PROVIDED MATERIAL.
□ □ □
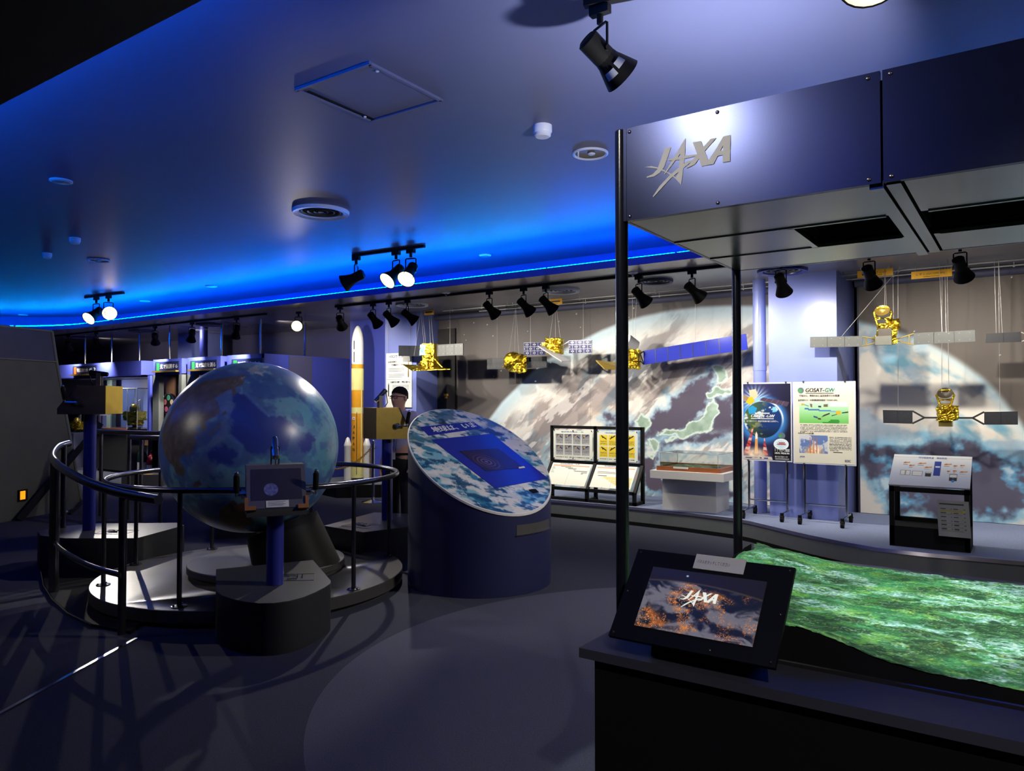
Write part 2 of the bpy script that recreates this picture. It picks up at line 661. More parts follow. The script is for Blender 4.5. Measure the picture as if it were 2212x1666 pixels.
def contour(off=0.0, n=28, xr=XR):
    r = IN_R + off
    far = [(xr + (-15 - xr) * i / 10, IN_C[1] + r) for i in range(10)]
    ar = [(IN_C[0] + r * math.cos(math.radians(90 + 180 * i / n)), IN_C[1] + r * math.sin(math.radians(90 + 180 * i / n))) for i in range(n + 1)]
    near = [(-15 + (-2.4 + 15) * i / 8, IN_C[1] - r) for i in range(1, 9)]
    br = .85 - .8 * off
    bend = [(-2.4 + br * math.sin(math.radians(9 * i)), IN_C[1] - IN_R - off - br + br * math.cos(math.radians(9 * i))) for i in range(1, 11)]
    return far + ar + near + bend + [(-2.4 + br, YN)]


def strip(mb, A, B, flip=False):
    v = [Vector(p) for p in A] + [Vector(p) for p in B]
    n = len(A)
    return mb.mesh(v, [(i, i + 1, n + i + 1, n + i) for i in range(n - 1)])


def outer(p):
    x, y = p
    if x > -15.001: return (x, YF if y > IN_C[1] else YN)
    a = math.atan2(y - IN_C[1], x - IN_C[0])
    dx, dy = math.cos(a), math.sin(a)
    t = min((XL - IN_C[0]) / dx if dx < -1e-6 else 1e9, (YF - IN_C[1]) / dy if dy > 1e-6 else 1e9, (YN - IN_C[1]) / dy if dy < -1e-6 else 1e9)
    return (IN_C[0] + dx * t, IN_C[1] + dy * t)


c0, c1 = contour(0), contour(1.0)
half = 10 + 14
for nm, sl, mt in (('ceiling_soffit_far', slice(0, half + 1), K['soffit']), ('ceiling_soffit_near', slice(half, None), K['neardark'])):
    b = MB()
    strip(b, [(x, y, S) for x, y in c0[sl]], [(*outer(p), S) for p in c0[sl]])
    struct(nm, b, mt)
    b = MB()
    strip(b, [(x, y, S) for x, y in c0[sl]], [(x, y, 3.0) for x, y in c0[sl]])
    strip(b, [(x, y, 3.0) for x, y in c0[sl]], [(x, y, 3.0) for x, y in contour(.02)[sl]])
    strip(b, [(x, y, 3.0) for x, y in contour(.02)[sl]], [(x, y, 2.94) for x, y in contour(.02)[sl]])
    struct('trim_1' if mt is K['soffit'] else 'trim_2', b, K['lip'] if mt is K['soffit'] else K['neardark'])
    b = MB()
    strip(b, [(x, y, 2.94) for x, y in contour(.02)[sl]], [(x, y, 2.94) for x, y in c1[sl]])
    strip(b, [(x, y, 2.94) for x, y in c1[sl]], [(x, y, TOPZ) for x, y in c1[sl]])
    struct('wall_cove_far' if mt is K['soffit'] else 'wall_cove_near', b, K['riser'])

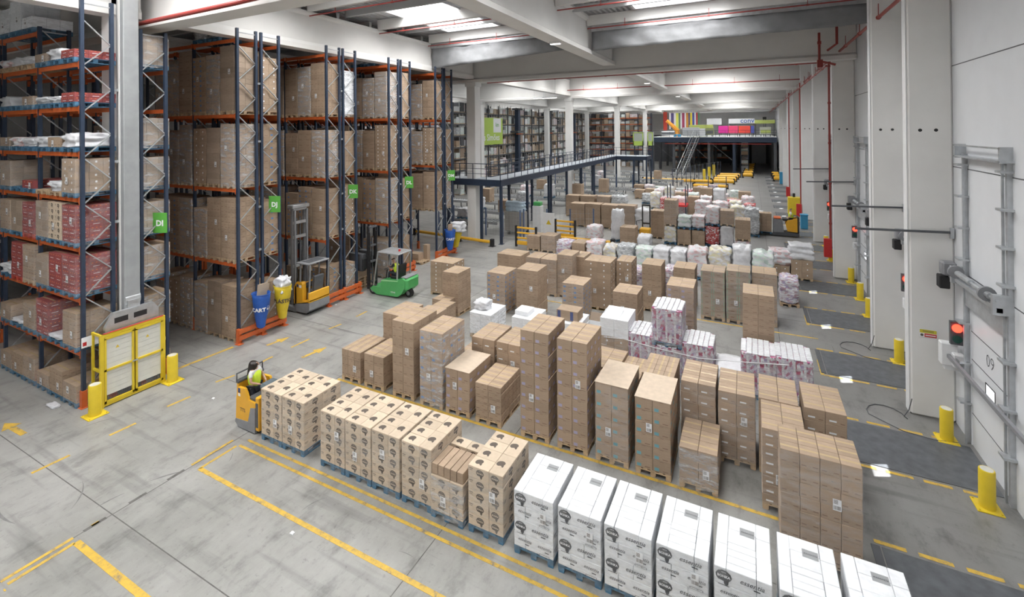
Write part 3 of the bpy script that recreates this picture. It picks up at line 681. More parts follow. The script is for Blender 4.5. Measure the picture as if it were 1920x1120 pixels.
def rolls_mesh(W_, D_, H, v):
    """rounded bundle of toilet roll packs, pale tops in rows"""
    k = ('r', round(W_, 2), round(D_, 2), round(H, 2), v)
    if k not in _cm:
        b = MB(); c = .13; poly = [(-W_/2+c, -D_/2), (W_/2-c, -D_/2), (W_/2-.03, -D_/2+.05), (W_/2, -D_/2+c), (W_/2, D_/2-c), (W_/2-.04, D_/2-.04), (W_/2-c, D_/2), (-W_/2+c, D_/2), (-W_/2+.04, D_/2-.04), (-W_/2, D_/2-c), (-W_/2, -D_/2+c), (-W_/2+.03, -D_/2+.05)]
        nz = max(2, round(H/.3))
        for i in range(nz): b.prism([(x*(1-.015*(i % 2)), y*(1-.015*(i % 2))) for x, y in poly], 'z', i*H/nz, (i+1)*H/nz-.006, 0)
        for i in range(6):
            for j in range(9):
                x, y = -W_/2+W_*(i+.5)/6, -D_/2+D_*(j+.5)/9
                if abs(x) > W_/2-c and abs(y) > D_/2-c: continue
                b.bbox(x-W_*.078, x+W_*.078, y-D_*.05, y+D_*.05, H-.01, H+.03, .012, 1)
        for s in (-.30, 0, .28): b.box(s*W_-.03, s*W_+.03, -D_/2-.004, -D_/2, .02, H-.02, 1)
        for s in (-.25, .1): b.box(W_/2, W_/2+.004, s*D_-.03, s*D_+.03, .02, H-.02, 1)
        me = b.data('roll_packs', [G['rolls'], M['wfilm']])
        import bmesh
        t = bmesh.new(); t.from_mesh(me); bmesh.ops.recalc_face_normals(t, faces=t.faces); t.to_mesh(me); t.free(); _cm[k] = me
    return _cm[k]
def wrap_mesh(W_, D_, H, m):
    k = ('w', round(W_, 2), round(D_, 2), round(H, 2), m)
    if k not in _cm:
        b = MB(); x, y = W_/2+.012, D_/2+.012; c = .03; nz = max(4, int(H/.12)); ring = [(-x+c, -y), (x-c, -y), (x, -y+c), (x, y-c), (x-c, y), (-x+c, y), (-x, y-c), (-x, -y+c)]
        for i in range(nz+1):
            z = .05+(H+.144-.06)*i/nz; s = 1+.006*math.sin(i*2.3)
            b.v += [(px*s, py*s, z) for px, py in ring]
        for i in range(nz):
            for k2 in range(8):
                q = (k2+1) % 8; b.f.append([i*8+k2, i*8+q, (i+1)*8+q, (i+1)*8+k2]); b.m.append(0)
        _cm[k] = b.data('stretch_wrap', [M[m]])
    return _cm[k]
def label_mesh(w, h):
    k = ('lab', w, h)
    if k not in _cm:
        b = MB(); b.box(-w/2, w/2, -.003, 0, -h/2, h/2)
        for i in range(4): b.box(-w*.38, w*.1, -.004, -.003, h*(.38-.09*i), h*(.42-.09*i), 1)
        r = random.Random(4); x = -w*.4
        while x < w*.38: q = .003+.007*r.random(); b.box(x, x+q, -.004, -.003, -h*.42, -h*.08, 1); x += q+.006
        _cm[k] = b.data('shipping_label', [M['paper'], M['ink']])
    return _cm[k]
NLOAD = [0]
def load(x, y, w, d, h, kind, label, pallet='wood', z=0, grid=None, cartons=False, wrap=None, rz=0, group=None, lab=True, cat='pallet load', name='pallet_load', lump=None, rows=None, cap=False, seed=None):
    """h is the height of the goods above the pallet; origin at the foot of the pallet"""
    NLOAD[0] += 1; v = NLOAD[0] % 5 if seed is None else seed
    t = thing(name, label, cat, (x, y, z), rz, group)
    inst('pallet', pallet_mesh(w if w < 1 else w, d, pallet), t)
    z0 = .145
    if kind == 'rolls': inst('roll_packs', rolls_mesh(w*1.02, d*1.0, h, v), t, (0, 0, z0))
    elif lump: inst('wrapped_goods', lump_mesh(w*.98, d*.98, h, v, lump), t, (0, 0, z0))
    elif rows:                                   # courses: (height, kind, xsplits, ysplits)
        zz = z0
        for hh, kk, xs, ys in rows:
            for i in range(len(xs)-1):
                yy = ys[i] if isinstance(ys[0], (list, tuple)) else ys
                for j in range(len(yy)-1):
                    cw, cd = (xs[i+1]-xs[i])*w, (yy[j+1]-yy[j])*d
                    f = (('-y',) if j == 0 else ())+(('+x',) if i == len(xs)-2 else ())+(('top',) if zz+hh > z0+h-.03 else ())
                    inst('carton', carton_mesh(kk, cw, cd, hh, f, (i+j) % 2), t, (-w/2+(xs[i]+xs[i+1])/2*w+RND.uniform(-.003, .003), -d/2+(yy[j]+yy[j+1])/2*d+RND.uniform(-.003, .003), zz))
            zz += hh
    else:
        nx, ny, nz = grid or (2, 3, max(1, round(h/.27)))
        if cartons:
            hh = h/nz
            for k in range(nz):
                jx, jy = RND.uniform(-.006, .006), RND.uniform(-.006, .006)
                for i in range(nx):
                    for j in range(ny):
                        if 0 < i < nx-1 and 0 < j < ny-1 and k < nz-1: continue
                        f = (('-y',) if j == 0 else ())+(('+x',) if i == nx-1 else ())+(('top',) if k == nz-1 else ())
                        inst('carton', carton_mesh(kind, w/nx, d/ny, hh, f, v % 2), t, (-w/2+w*(i+.5)/nx+jx, -d/2+d*(j+.5)/ny+jy, z0+k*hh))
        else: inst('carton_stack', stack_mesh(kind, w, d, h, nx, ny, nz, v), t, (0, 0, z0))
    if cap:
        b = MB(); b.bbox(-w/2-.01, w/2+.01, -d/2-.01, d/2+.01, z0+h, z0+h+.012, .003); b.build('cap_sheet', M['sheet'], t)
    if wrap: inst('stretch_wrap', wrap_mesh(w, d, h, wrap), t)
    if lab and kind != 'rolls':
        o = inst('shipping_label', label_mesh(.13, .2), t, (w*(.2 if v % 2 else -.1), -d/2-.0135, z0+h*(.35 if v % 3 else .6)))
    return t
ORD = ['first', 'second', 'third', 'fourth', 'fifth', 'sixth', 'seventh', 'eighth', 'ninth', 'tenth', 'eleventh', 'twelfth', 'thirteenth', 'fourteenth', 'fifteenth', 'sixteenth', 'seventeenth', 'eighteenth']
# ---- front row: coffee cartons then white cartons, long sides square to the yellow line
XS = [0, .6, 1]; YS = [[0, .25, .5, .75, 1], [0, .5, 1]]
def coffee(x, lab, n=5, h=.235, **k):
    return load(x, 8.55, .79, 1.18, n*h, 'coffee', lab, 'bluep', rows=[(h, 'coffee', XS, YS)]*n, wrap='film', group=None, **k)
coffee(-11.08, 'kraft coffee cartons with dark round logos on the forks, nearer the woman')
coffee(-10.27, 'kraft coffee cartons with dark round logos lifted on the forks, farther from the woman')
for i, x in enumerate((-8.90, -8.09, -7.27, -6.42)):
    coffee(x, 'kraft coffee cartons on blue pallet, %s standing load right of the gap behind the truck' % ORD[i])
t = load(-5.62, 8.5, .79, 1.15, .72, 'coffee', 'half-used coffee carton load with a brown open course slumped on top', 'bluep', rows=[(.24, 'coffee', XS, YS)]*3, wrap='filmh')
for i in range(5): inst('carton', carton_mesh('blank', .15, .62, .22, ('-y', 'top'), 0), t, (-.31+i*.156, -.24, .87))
for i in range(2): inst('carton', carton_mesh('coffee', .4, .28, .2, ('-y', 'top'), 0), t, (-.19+.4*i, .3, .87))
coffee(-4.72, 'kraft coffee cartons on blue pallet between the slumped load and the first white load')
M['gblock'] = mat('grey_print_block', (.33, .34, .35), .6, var=0)
def whites(x, lab, n=4):
    h = .262; t = load(x, 8.5, .80, 1.12, n*h, 'white', lab, 'bluep', rows=[(h, 'white', [0, .30, 1] if i % 2 == 0 else [0, .62, 1], [[0, .5, 1], [0, .34, .67, 1]]) for i in range(n)][:n-1]+[(h, 'whiteb', [0, .22, .74, 1], [[0, .42, 1], [0, .12, .24, .36, .48, .74, 1], [0, .36, .72, 1]])], wrap='film', seed=1, lab=False)
    for k in range(4):
        b = MB(); zc = .145+h*(k+.45)
        if k % 2:
            stamp(b, .115, '-y', -.26, -.5625, zc, 0, 1); mx = onface(.13, -.5625, zc+.03, '-y'); b.mesh(T_ESS, mx @ Matrix.Translation((0, 0, .0015)) @ Matrix.Scale(1.05, 4), 0)
            quad(b, '-y', .2, -.5625, zc-.035, .09, .018, 0); quad(b, '-y', -.26, -.5625, zc-.12, .16, .008, 0)
        else:
            for u in (-.18, .22): mx = onface(u, -.5625, zc+.04, '-y'); b.mesh(T_ESS, mx @ Matrix.Translation((0, 0, .0015)) @ Matrix.Scale(.85, 4), 0); quad(b, '-y', u+.05, -.5625, zc-.03, .08, .016, 0)
            quad(b, '-y', .22, -.5625, zc-.1, .2, .03, 0); quad(b, '-y', .22, -.5635, zc-.1, .185, .018, 1)
        b.build('printed_logo', [M['inkg'], M['white']], t)
    b = MB(); quad(b, 'top', .06, .28, .145+n*h+.001, .22, .16, 2)
    b.mesh(T_ESS, Matrix.Translation((.06, .28, .145+n*h+.004)) @ Matrix.Scale(.6, 4), 0)
    b.build('printed_logo', [M['inkg'], M['white'], M['gblock']], t)
    inst('shipping_label', label_mesh(.12, .18), t, (.2, -.5745, .145+n*h*.66))
for i, x in enumerate((-3.68, -2.79, -1.93, -1.06, -.18, .72, 1.62)):
    whites(x, 'white coffee carton load in the front row, %s white load counted from the kraft ones' % ORD[i])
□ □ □
INSTRUCTIONS TO FOLLOW. Write out again, exactly, the lines from the start of the listing up to the line containing "3.0) for x, y in contour(.02)[sl]])", with both ends and without pictures.

ANSWER TO THIS PROBLEM.
Write part 2 of the bpy script that recreates this picture. It picks up at line 661. More parts follow. The script is for Blender 4.5. Measure the picture as if it were 2212x1666 pixels.
def contour(off=0.0, n=28, xr=XR):
    r = IN_R + off
    far = [(xr + (-15 - xr) * i / 10, IN_C[1] + r) for i in range(10)]
    ar = [(IN_C[0] + r * math.cos(math.radians(90 + 180 * i / n)), IN_C[1] + r * math.sin(math.radians(90 + 180 * i / n))) for i in range(n + 1)]
    near = [(-15 + (-2.4 + 15) * i / 8, IN_C[1] - r) for i in range(1, 9)]
    br = .85 - .8 * off
    bend = [(-2.4 + br * math.sin(math.radians(9 * i)), IN_C[1] - IN_R - off - br + br * math.cos(math.radians(9 * i))) for i in range(1, 11)]
    return far + ar + near + bend + [(-2.4 + br, YN)]


def strip(mb, A, B, flip=False):
    v = [Vector(p) for p in A] + [Vector(p) for p in B]
    n = len(A)
    return mb.mesh(v, [(i, i + 1, n + i + 1, n + i) for i in range(n - 1)])


def outer(p):
    x, y = p
    if x > -15.001: return (x, YF if y > IN_C[1] else YN)
    a = math.atan2(y - IN_C[1], x - IN_C[0])
    dx, dy = math.cos(a), math.sin(a)
    t = min((XL - IN_C[0]) / dx if dx < -1e-6 else 1e9, (YF - IN_C[1]) / dy if dy > 1e-6 else 1e9, (YN - IN_C[1]) / dy if dy < -1e-6 else 1e9)
    return (IN_C[0] + dx * t, IN_C[1] + dy * t)


c0, c1 = contour(0), contour(1.0)
half = 10 + 14
for nm, sl, mt in (('ceiling_soffit_far', slice(0, half + 1), K['soffit']), ('ceiling_soffit_near', slice(half, None), K['neardark'])):
    b = MB()
    strip(b, [(x, y, S) for x, y in c0[sl]], [(*outer(p), S) for p in c0[sl]])
    struct(nm, b, mt)
    b = MB()
    strip(b, [(x, y, S) for x, y in c0[sl]], [(x, y, 3.0) for x, y in c0[sl]])
    strip(b, [(x, y, 3.0) for x, y in c0[sl]], [(x, y, 3.0) for x, y in contour(.02)[sl]])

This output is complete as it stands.